• [DATA LINES]
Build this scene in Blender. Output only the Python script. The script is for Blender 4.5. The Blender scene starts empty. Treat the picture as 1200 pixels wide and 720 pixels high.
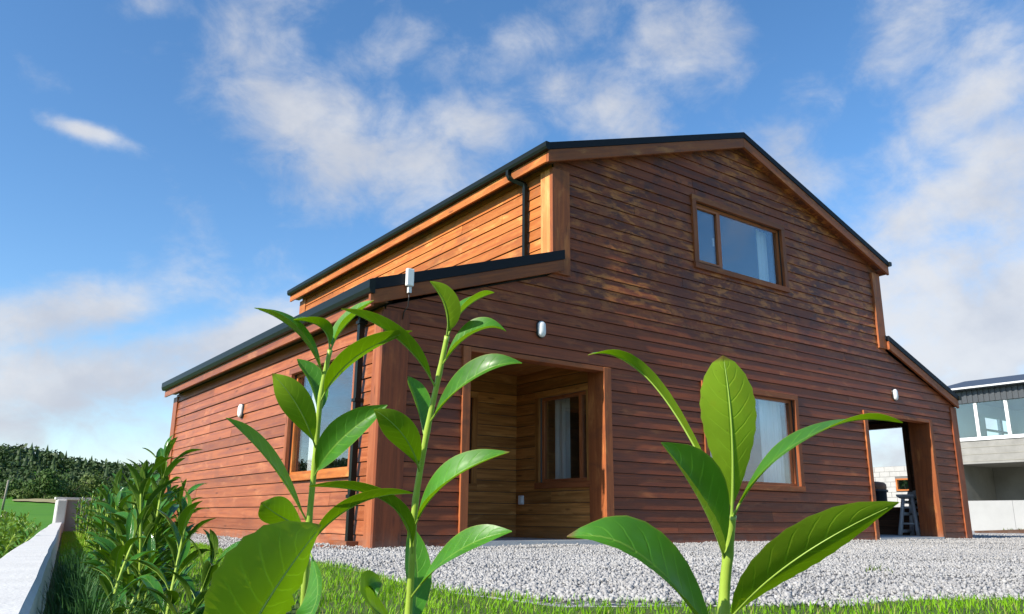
import bpy, bmesh, math, random
import numpy as np
from mathutils import Vector, Matrix
R = random.Random(7)
rng = np.random.default_rng(5)
SC = bpy.context.scene
COL = SC.collection

# ------------------------------------------------------------------ camera
CAM = np.array([-3.7826, -7.4579, 0.3188]); YAW, PITCH, ROLL, FPX = 0.6306, 0.2571, 0.0088, 938.56
FW = np.array([math.sin(YAW)*math.cos(PITCH), math.cos(YAW)*math.cos(PITCH), math.sin(PITCH)])
_r = np.array([math.cos(YAW), -math.sin(YAW), 0.0]); _u = np.cross(_r, FW)
RT = math.cos(ROLL)*_r + math.sin(ROLL)*_u
UP = -math.sin(ROLL)*_r + math.cos(ROLL)*_u
cd = bpy.data.cameras.new('camera'); cam = bpy.data.objects.new('camera', cd); COL.objects.link(cam)
cd.sensor_fit = 'HORIZONTAL'; cd.sensor_width = 36.0; cd.lens = FPX/1200*36.0
cd.clip_start = 0.02; cd.clip_end = 6000
cam.matrix_world = Matrix(((RT[0], UP[0], -FW[0], CAM[0]), (RT[1], UP[1], -FW[1], CAM[1]), (RT[2], UP[2], -FW[2], CAM[2]), (0, 0, 0, 1)))
SC.camera = cam

def at(px, py, depth):
    return Vector(CAM + depth*(FW + RT*(px-600)/FPX + UP*(360-py)/FPX))
def direc(px, py):
    v = FW + RT*(px-600)/FPX + UP*(360-py)/FPX
    return v/np.linalg.norm(v)

# ------------------------------------------------------------------ light and exposure
SUN_EL = math.radians(35); SUN_AZ = math.radians(267.2)      # azimuth clockwise from +Y; the sun stands off the long side wall
SC.view_settings.view_transform = 'Standard'; SC.view_settings.look = 'None'
SC.view_settings.exposure = 0.75; SC.view_settings.gamma = 1.0
sd = Vector((math.sin(SUN_AZ)*math.cos(SUN_EL), math.cos(SUN_AZ)*math.cos(SUN_EL), math.sin(SUN_EL)))
sl = bpy.data.lights.new('sun', 'SUN'); sl.energy = 5.0; sl.angle = math.radians(0.5); sl.color = (1.0, 0.93, 0.82)
so = bpy.data.objects.new('sun', sl); COL.objects.link(so)
so.rotation_euler = sd.to_track_quat('Z', 'Y').to_euler(); so.location = (-30, 0, 40)

W = bpy.data.worlds.new('World'); SC.world = W; W.use_nodes = True
wt = W.node_tree; wt.nodes.clear()

class NT:
    """tiny node helper"""
    def __init__(s, t): s.t = t
    def n(s, typ, **kw):
        nd = s.t.nodes.new(typ)
        for k, v in kw.items():
            if k == 'inp':
                for i, x in v.items():
                    if hasattr(x, 'is_output') or isinstance(x, bpy.types.NodeSocket): s.t.links.new(x, nd.inputs[i])
                    else: nd.inputs[i].default_value = x
            else: setattr(nd, k, v)
        return nd
    def m(s, op, a, b=0.0, c=0.0, clamp=False):
        nd = s.n('ShaderNodeMath', operation=op, use_clamp=clamp, inp={0: a, 1: b, 2: c}); return nd.outputs[0]
    def v(s, op, a, b=(0, 0, 0)):
        nd = s.n('ShaderNodeVectorMath', operation=op, inp={0: a, 1: b})
        return nd.outputs['Value'] if op in ('DOT_PRODUCT', 'LENGTH') else nd.outputs[0]
    def noise(s, vec, scale, detail=4, rough=0.55, dist=0.0):
        return s.n('ShaderNodeTexNoise', inp={'Vector': vec, 'Scale': scale, 'Detail': detail, 'Roughness': rough, 'Distortion': dist}).outputs[0]
    def ramp(s, f, lo, hi, a=0.0, b=1.0, smooth=True):
        nd = s.n('ShaderNodeMapRange', inp={0: f, 1: lo, 2: hi, 3: a, 4: b})
        if smooth: nd.interpolation_type = 'SMOOTHSTEP'
        return nd.outputs[0]
    def mix(s, f, a, b, bt='MIX'):
        nd = s.n('ShaderNodeMix', data_type='RGBA', blend_type=bt)
        for i, x in ((0, f), (6, a), (7, b)):
            if isinstance(x, bpy.types.NodeSocket): s.t.links.new(x, nd.inputs[i])
            else: nd.inputs[i].default_value = x if i == 0 else (tuple(x)+(1,))[:4]
        return nd.outputs[2]

w = NT(wt)
sky = w.n('ShaderNodeTexSky', sky_type='NISHITA', sun_disc=False, sun_elevation=SUN_EL, sun_rotation=SUN_AZ, altitude=50, air_density=1.0, dust_density=0.35, ozone_density=2.6)
D = w.n('ShaderNodeTexCoord').outputs['Generated']
Dz = w.n('ShaderNodeSeparateXYZ', inp={0: D}).outputs[2]
hs = w.n('ShaderNodeHueSaturation', inp={'Saturation': 1.20, 'Value': 1.08, 'Color': sky.outputs[0]})
# clouds: broken sheets drawn out along one direction, laid on a dome of directions
wv = w.n('ShaderNodeMapping', vector_type='POINT', inp={0: D, 2: (0.25, 0.1, math.radians(25)), 3: (1.0, 1.0, 1.35)}).outputs[0]
n1 = w.noise(wv, 4.6, 10, 0.58, 0.25)
n2 = w.noise(wv, 13.0, 8, 0.62, 0.35)
n0 = w.noise(wv, 1.3, 3, 0.5)
fb = w.m('ADD', w.m('MULTIPLY', n1, 0.72), w.m('MULTIPLY', n2, 0.50))
CL = [  # direction (as seen in the photograph), half extents in radians, strength, tilt
    (390, 165, 0.135, 0.075, 1.15, -18), (500, 205, 0.12, 0.07, 1.1, -10), (560, 150, 0.10, 0.06, 0.9, 0), (710, 135, 0.11, 0.06, 0.85, -18), (285, 40, 0.06, 0.07, 0.65, -40), (180, 5, 0.05, 0.02, 0.8, 0), (1060, 30, 0.06, 0.05, 0.5, 0),
    (600, 55, 0.13, 0.05, 0.65, 25), (800, 45, 0.12, 0.08, 0.62, -55), (430, 70, 0.12, 0.035, 0.55, 30), (925, 190, 0.07, 0.06, 0.75, -40),
    (1130, 230, 0.20, 0.070, 0.85, 25), (1130, 120, 0.14, 0.04, 0.75, 30), (1130, 350, 0.20, 0.12, 0.85, 10), (95, 152, 0.042, 0.011, 1.0, -14),
    (80, 365, 0.12, 0.035, 0.9, 10), (60, 450, 0.26, 0.05, 0.75, 6), (280, 400, 0.14, 0.04, 0.85, 15), (1190, 40, 0.1, 0.03, 0.5, 30)]
acc = None
for px, py, ex, ey, st, tl in CL:
    c = direc(px, py); a = np.cross(c, UP); a /= np.linalg.norm(a); a = a if a@RT > 0 else -a
    b = np.cross(a, c); b = b if b@UP > 0 else -b
    th = math.radians(tl); e1 = (math.cos(th)*a + math.sin(th)*b)/ex; e2 = (-math.sin(th)*a + math.cos(th)*b)/ey
    q1 = w.v('DOT_PRODUCT', D, tuple(e1)); q2 = w.v('DOT_PRODUCT', D, tuple(e2))
    r2 = w.m('ADD', w.m('MULTIPLY', q1, q1), w.m('MULTIPLY', q2, q2))
    fr = w.m('GREATER_THAN', w.v('DOT_PRODUCT', D, tuple(c)), 0.0)
    g = w.m('MULTIPLY', w.m('MULTIPLY', w.m('EXPONENT', w.m('MULTIPLY', r2, -1.0)), st), fr)
    acc = g if acc is None else w.m('MAXIMUM', acc, g)
low = w.ramp(Dz, 0.30, 0.03)                                   # cloud sheets close up towards the horizon, all round
cov = w.m('ADD', w.m('ADD', w.m('SUBTRACT', fb, 0.115), w.m('MULTIPLY', acc, 0.37)), w.m('ADD', w.m('MULTIPLY', low, 0.22), w.m('MULTIPLY', n0, 0.12)))
dens = w.m('MULTIPLY', w.ramp(cov, 0.60, 0.98), 0.94)
shade = w.ramp(w.noise(wv, 5.0, 6, 0.6), 0.35, 0.7)
ccol = w.mix(shade, (3.0, 3.2, 3.65), (4.1, 4.2, 4.4))
skc = w.mix(dens, hs.outputs[0], ccol)
bg = w.n('ShaderNodeBackground', inp={0: skc, 1: 0.115})
wo = w.n('ShaderNodeOutputWorld', inp={0: bg.outputs[0]})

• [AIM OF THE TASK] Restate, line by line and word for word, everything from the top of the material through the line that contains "return v/np.linalg.norm(v)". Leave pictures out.

• [WRITTEN SOLUTION]
Build this scene in Blender. Output only the Python script. The script is for Blender 4.5. The Blender scene starts empty. Treat the picture as 1200 pixels wide and 720 pixels high.
import bpy, bmesh, math, random
import numpy as np
from mathutils import Vector, Matrix
R = random.Random(7)
rng = np.random.default_rng(5)
SC = bpy.context.scene
COL = SC.collection

# ------------------------------------------------------------------ camera
CAM = np.array([-3.7826, -7.4579, 0.3188]); YAW, PITCH, ROLL, FPX = 0.6306, 0.2571, 0.0088, 938.56
FW = np.array([math.sin(YAW)*math.cos(PITCH), math.cos(YAW)*math.cos(PITCH), math.sin(PITCH)])
_r = np.array([math.cos(YAW), -math.sin(YAW), 0.0]); _u = np.cross(_r, FW)
RT = math.cos(ROLL)*_r + math.sin(ROLL)*_u
UP = -math.sin(ROLL)*_r + math.cos(ROLL)*_u
cd = bpy.data.cameras.new('camera'); cam = bpy.data.objects.new('camera', cd); COL.objects.link(cam)
cd.sensor_fit = 'HORIZONTAL'; cd.sensor_width = 36.0; cd.lens = FPX/1200*36.0
cd.clip_start = 0.02; cd.clip_end = 6000
cam.matrix_world = Matrix(((RT[0], UP[0], -FW[0], CAM[0]), (RT[1], UP[1], -FW[1], CAM[1]), (RT[2], UP[2], -FW[2], CAM[2]), (0, 0, 0, 1)))
SC.camera = cam

def at(px, py, depth):
    return Vector(CAM + depth*(FW + RT*(px-600)/FPX + UP*(360-py)/FPX))
def direc(px, py):
    v = FW + RT*(px-600)/FPX + UP*(360-py)/FPX
    return v/np.linalg.norm(v)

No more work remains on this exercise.